In September 1941, the Scottish Branch of the Housing and Town Planning Association organised a conference in Largs to draw attention to the Scottish evidence to the Barlow Commission on the Distribution of the Industrial Population (1940). The conference papers and proceedings were afterwards published in a book titled Replanning Scotland which was edited by Jean Mann.
She unsuccessfully contested the Renfrewshire West constituency at the 1931 general election and again in 1935.
Parliamentary career
In the Labour landslide at the 1945 general election, Mann was elected as Member of Parliament for Coatbridge.
After she had taken the oath, it was realised that her position on the Rent Tribunals under the Rent of Furnished Houses Control (Scotland) Act 1943 was remunerated and that she therefore might hold an 'office of profit under the Crown' which would disqualify her from election. A Select Committee was established which reported that her election was invalid; a Bill was rushed through validating it and indemnifying her from the consequences of acting as an MP while disqualified.
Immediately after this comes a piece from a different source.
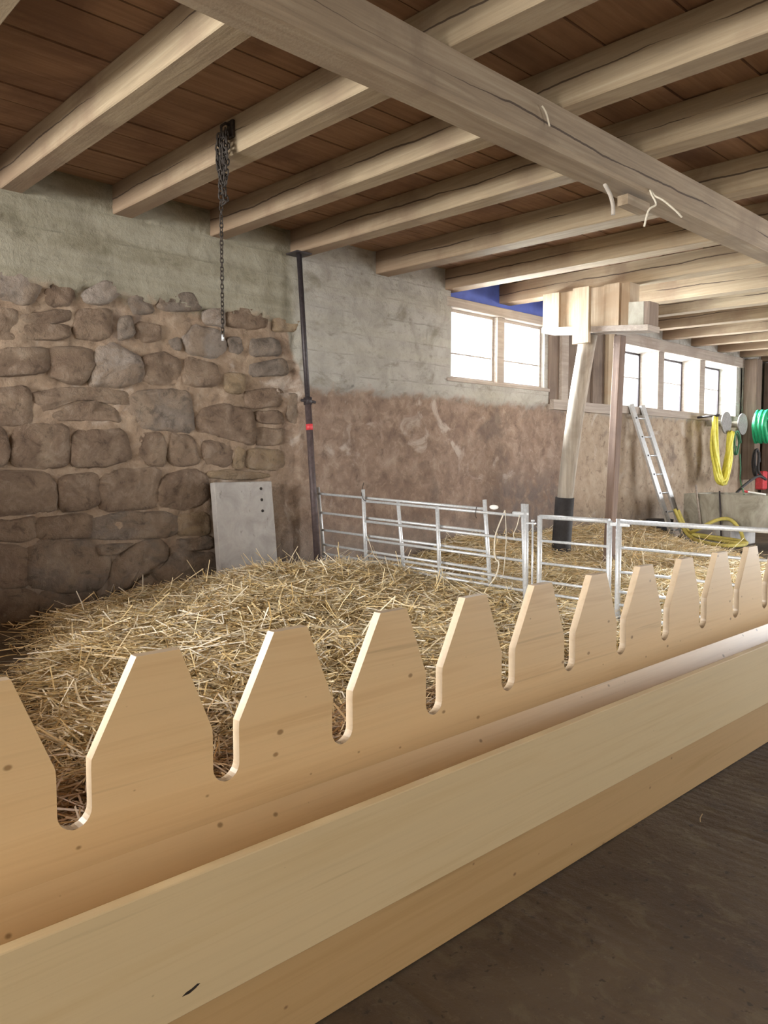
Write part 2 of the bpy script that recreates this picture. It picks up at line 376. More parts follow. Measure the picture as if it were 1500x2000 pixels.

When the Coatbridge constituency was abolished for the 1950 general election, she was returned for the new Coatbridge and Airdrie constituency, holding the seat until she retired at the 1959 general election. Mann was a member of the Labour Party's National Executive Committee from 1953 to 1958.
Her memoir, Woman in Parliament, recalled the difficulties facing women MPs and their efforts to improve legislation for women and families.